** START OF Records shown **
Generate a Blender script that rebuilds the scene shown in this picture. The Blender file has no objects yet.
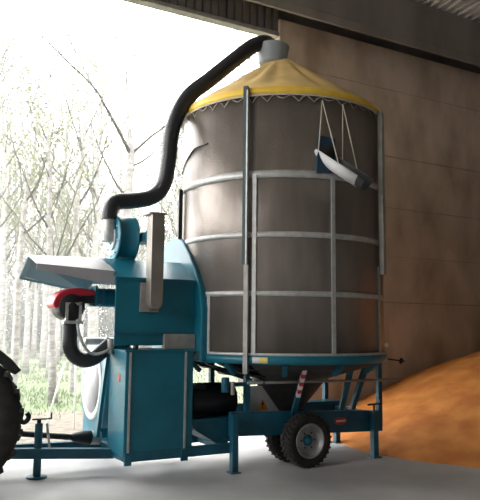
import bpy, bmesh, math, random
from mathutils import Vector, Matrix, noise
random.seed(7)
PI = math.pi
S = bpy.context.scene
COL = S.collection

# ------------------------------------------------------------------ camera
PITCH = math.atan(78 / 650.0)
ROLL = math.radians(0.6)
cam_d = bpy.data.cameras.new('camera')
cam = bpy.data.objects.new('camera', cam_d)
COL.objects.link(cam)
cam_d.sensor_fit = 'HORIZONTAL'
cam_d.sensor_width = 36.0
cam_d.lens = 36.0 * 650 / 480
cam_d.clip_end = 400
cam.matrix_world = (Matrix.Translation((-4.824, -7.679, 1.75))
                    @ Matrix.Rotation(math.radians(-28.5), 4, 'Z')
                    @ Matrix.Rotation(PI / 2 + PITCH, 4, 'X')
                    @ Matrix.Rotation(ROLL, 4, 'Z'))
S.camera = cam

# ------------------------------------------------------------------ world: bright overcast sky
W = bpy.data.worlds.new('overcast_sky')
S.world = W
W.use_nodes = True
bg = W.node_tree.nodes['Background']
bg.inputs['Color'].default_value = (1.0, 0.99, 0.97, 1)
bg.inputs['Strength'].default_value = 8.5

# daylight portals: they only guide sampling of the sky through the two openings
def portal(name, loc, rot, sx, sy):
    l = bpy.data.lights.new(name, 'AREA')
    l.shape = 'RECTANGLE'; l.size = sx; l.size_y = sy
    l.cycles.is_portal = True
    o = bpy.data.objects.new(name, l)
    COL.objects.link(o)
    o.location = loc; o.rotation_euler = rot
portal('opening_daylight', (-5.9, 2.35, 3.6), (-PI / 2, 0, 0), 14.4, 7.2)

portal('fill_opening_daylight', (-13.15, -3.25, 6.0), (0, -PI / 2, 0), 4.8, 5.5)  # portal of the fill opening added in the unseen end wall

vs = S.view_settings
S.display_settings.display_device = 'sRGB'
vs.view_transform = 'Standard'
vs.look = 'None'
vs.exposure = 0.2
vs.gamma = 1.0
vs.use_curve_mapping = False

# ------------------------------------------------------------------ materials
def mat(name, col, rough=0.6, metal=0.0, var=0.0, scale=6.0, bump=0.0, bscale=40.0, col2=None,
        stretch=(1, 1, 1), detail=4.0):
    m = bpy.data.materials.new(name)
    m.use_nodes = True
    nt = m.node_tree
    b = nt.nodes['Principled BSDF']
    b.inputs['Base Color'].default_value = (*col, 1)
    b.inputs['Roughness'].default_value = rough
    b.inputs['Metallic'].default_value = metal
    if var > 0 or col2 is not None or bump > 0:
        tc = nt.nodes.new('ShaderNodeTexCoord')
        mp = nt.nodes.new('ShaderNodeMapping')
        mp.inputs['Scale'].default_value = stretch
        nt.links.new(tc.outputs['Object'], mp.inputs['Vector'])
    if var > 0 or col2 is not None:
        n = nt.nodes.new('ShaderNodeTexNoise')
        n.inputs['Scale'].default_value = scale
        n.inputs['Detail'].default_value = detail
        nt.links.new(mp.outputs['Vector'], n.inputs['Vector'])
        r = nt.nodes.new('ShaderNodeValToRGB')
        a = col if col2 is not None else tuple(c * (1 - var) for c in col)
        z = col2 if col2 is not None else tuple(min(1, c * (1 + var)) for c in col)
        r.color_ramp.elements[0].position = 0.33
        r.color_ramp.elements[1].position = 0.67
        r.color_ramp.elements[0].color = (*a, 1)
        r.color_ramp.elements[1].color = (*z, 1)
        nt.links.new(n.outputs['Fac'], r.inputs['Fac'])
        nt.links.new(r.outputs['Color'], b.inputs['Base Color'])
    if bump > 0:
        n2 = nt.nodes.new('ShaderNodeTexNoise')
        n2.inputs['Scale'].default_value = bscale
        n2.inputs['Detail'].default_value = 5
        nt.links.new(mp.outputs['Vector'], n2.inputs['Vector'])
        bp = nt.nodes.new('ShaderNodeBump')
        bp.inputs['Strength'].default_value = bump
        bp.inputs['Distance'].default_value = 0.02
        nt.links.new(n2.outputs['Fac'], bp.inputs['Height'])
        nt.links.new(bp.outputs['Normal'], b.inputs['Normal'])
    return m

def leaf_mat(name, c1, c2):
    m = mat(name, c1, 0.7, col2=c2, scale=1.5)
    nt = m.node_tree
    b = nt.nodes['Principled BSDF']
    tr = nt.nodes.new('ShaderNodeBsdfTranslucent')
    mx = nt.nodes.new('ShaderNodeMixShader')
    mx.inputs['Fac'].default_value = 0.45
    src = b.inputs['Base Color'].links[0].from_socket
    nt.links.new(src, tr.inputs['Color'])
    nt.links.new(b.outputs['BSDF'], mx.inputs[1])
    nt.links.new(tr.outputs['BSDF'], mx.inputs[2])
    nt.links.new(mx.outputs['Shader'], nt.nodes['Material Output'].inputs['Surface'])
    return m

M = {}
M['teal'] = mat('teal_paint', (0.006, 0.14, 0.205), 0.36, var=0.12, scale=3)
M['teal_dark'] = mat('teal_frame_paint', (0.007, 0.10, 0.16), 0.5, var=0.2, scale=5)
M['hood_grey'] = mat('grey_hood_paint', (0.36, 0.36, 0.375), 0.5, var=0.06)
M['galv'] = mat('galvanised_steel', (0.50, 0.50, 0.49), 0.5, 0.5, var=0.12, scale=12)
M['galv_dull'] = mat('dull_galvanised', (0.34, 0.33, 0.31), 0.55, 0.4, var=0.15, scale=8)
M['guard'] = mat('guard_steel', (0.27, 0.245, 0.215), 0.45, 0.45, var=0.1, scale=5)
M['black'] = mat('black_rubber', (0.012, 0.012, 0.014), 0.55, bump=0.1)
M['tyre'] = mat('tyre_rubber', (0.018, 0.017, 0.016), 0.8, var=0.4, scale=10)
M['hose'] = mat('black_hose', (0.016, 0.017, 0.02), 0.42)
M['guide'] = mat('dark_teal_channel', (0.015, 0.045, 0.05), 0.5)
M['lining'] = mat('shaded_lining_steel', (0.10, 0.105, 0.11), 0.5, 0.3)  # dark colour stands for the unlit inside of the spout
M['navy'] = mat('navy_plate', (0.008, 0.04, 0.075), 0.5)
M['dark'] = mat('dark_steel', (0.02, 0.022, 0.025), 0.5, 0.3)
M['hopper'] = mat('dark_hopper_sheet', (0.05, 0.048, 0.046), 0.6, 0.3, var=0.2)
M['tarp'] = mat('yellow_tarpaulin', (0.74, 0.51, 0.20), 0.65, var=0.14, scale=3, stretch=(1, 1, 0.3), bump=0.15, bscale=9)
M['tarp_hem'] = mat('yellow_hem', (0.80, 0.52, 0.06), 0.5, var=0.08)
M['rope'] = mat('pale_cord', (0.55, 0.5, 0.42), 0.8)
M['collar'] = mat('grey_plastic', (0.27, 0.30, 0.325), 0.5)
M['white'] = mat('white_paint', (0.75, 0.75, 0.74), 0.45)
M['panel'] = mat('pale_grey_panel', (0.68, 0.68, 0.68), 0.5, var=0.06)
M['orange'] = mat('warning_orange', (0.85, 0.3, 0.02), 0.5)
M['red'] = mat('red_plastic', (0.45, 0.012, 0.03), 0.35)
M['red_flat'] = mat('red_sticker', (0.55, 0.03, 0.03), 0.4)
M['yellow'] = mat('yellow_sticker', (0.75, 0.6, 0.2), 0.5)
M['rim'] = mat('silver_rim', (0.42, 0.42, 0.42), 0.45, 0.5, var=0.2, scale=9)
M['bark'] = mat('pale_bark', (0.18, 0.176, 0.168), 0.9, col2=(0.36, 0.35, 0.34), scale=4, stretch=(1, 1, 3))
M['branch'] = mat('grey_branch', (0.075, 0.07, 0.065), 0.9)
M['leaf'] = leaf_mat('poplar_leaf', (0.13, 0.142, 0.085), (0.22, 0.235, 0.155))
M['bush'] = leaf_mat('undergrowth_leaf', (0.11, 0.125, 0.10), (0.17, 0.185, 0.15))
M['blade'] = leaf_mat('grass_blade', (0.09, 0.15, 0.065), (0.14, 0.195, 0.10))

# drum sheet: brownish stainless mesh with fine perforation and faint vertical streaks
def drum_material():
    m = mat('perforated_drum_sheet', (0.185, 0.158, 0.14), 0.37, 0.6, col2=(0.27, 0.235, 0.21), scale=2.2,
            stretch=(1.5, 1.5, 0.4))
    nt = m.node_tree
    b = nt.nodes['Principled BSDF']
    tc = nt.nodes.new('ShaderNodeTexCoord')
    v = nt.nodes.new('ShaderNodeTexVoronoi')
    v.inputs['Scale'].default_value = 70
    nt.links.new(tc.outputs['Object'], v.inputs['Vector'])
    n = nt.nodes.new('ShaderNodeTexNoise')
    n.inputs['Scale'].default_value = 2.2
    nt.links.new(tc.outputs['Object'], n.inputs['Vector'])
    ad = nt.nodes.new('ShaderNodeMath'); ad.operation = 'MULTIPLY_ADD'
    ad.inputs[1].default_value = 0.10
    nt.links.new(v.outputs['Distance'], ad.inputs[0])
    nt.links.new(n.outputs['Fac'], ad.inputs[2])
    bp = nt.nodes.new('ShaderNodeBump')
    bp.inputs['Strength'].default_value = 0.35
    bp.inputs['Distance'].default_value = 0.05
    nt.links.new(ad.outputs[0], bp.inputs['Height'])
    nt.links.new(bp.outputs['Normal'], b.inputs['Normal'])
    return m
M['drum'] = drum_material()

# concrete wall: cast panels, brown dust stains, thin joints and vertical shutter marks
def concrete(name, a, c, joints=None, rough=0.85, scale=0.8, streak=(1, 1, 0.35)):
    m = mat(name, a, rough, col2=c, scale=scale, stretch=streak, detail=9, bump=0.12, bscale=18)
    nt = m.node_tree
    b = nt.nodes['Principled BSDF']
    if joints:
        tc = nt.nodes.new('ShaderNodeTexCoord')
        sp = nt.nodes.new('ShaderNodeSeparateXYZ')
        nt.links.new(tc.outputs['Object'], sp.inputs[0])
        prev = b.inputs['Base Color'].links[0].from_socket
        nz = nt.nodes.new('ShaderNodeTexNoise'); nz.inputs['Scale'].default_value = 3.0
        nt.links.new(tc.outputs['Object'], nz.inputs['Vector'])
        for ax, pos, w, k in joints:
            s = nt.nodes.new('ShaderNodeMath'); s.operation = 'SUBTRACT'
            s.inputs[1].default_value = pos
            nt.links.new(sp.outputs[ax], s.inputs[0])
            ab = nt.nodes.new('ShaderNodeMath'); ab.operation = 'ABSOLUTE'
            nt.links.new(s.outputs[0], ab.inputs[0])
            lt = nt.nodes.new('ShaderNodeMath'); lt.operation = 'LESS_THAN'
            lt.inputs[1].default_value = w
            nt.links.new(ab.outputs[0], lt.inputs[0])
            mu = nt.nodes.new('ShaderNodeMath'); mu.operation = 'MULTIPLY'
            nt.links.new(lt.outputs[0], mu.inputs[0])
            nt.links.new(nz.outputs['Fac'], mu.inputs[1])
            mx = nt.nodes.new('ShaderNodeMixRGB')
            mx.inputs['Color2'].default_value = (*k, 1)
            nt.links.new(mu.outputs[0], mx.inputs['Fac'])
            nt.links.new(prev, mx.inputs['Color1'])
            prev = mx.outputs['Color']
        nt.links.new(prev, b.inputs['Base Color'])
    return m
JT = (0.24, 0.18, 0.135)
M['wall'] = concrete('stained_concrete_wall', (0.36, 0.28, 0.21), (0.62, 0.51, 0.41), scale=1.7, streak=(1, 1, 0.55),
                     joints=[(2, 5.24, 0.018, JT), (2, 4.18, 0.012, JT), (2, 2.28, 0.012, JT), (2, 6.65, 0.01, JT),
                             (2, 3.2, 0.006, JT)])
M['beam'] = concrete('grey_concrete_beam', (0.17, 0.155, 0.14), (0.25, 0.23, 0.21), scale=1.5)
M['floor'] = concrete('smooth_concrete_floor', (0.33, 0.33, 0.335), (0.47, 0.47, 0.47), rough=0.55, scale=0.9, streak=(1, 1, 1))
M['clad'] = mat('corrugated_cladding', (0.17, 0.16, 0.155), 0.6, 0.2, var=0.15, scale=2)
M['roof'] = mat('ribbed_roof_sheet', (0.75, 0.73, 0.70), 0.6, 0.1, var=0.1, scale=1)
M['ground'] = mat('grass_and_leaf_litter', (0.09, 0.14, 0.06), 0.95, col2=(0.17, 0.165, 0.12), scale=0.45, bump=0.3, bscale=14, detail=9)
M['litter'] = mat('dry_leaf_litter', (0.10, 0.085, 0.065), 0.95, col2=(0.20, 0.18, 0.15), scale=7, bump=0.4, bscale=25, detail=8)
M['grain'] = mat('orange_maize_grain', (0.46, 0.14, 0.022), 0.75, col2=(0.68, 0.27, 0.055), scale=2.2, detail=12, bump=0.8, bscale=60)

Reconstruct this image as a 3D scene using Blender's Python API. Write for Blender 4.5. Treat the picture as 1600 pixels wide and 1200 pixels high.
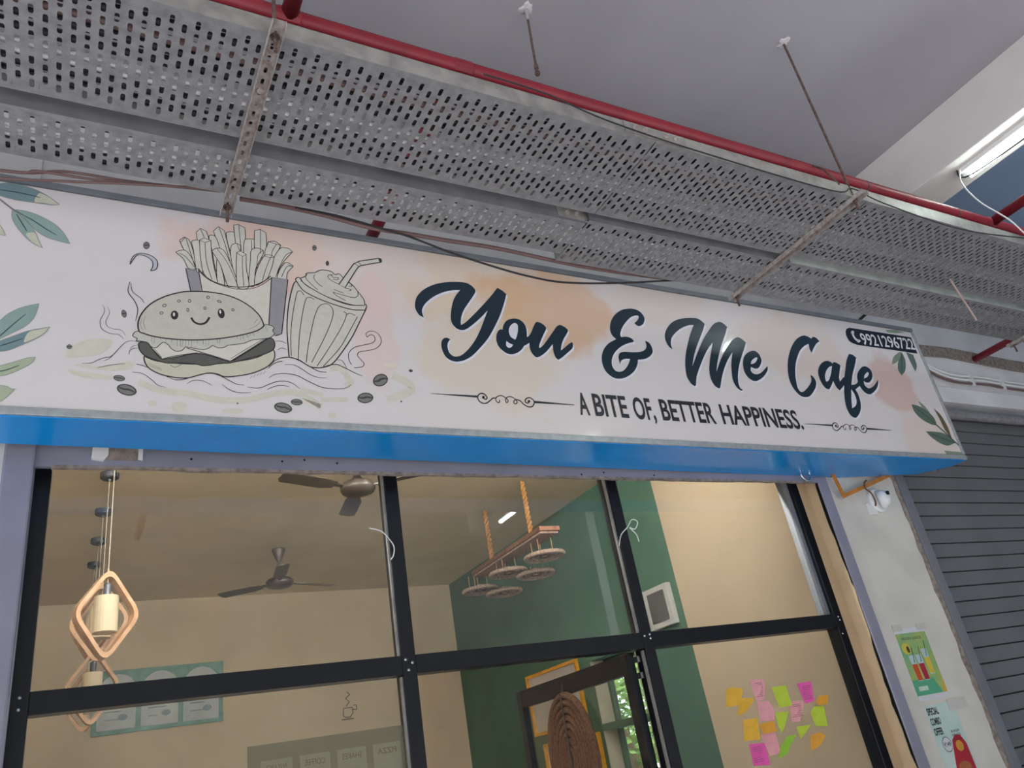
** END OF Records shown **
Select and copy each line from the data that includes the word "scene".

** Exercise answer **
Generate a Blender script that rebuilds the scene shown in this picture. The Blender file has no objects yet.
S = bpy.context.scene
Reconstruct this image as a 3D scene using Blender's Python API. Write for Blender 4.5. Treat the picture as 1600 pixels wide and 1200 pixels high.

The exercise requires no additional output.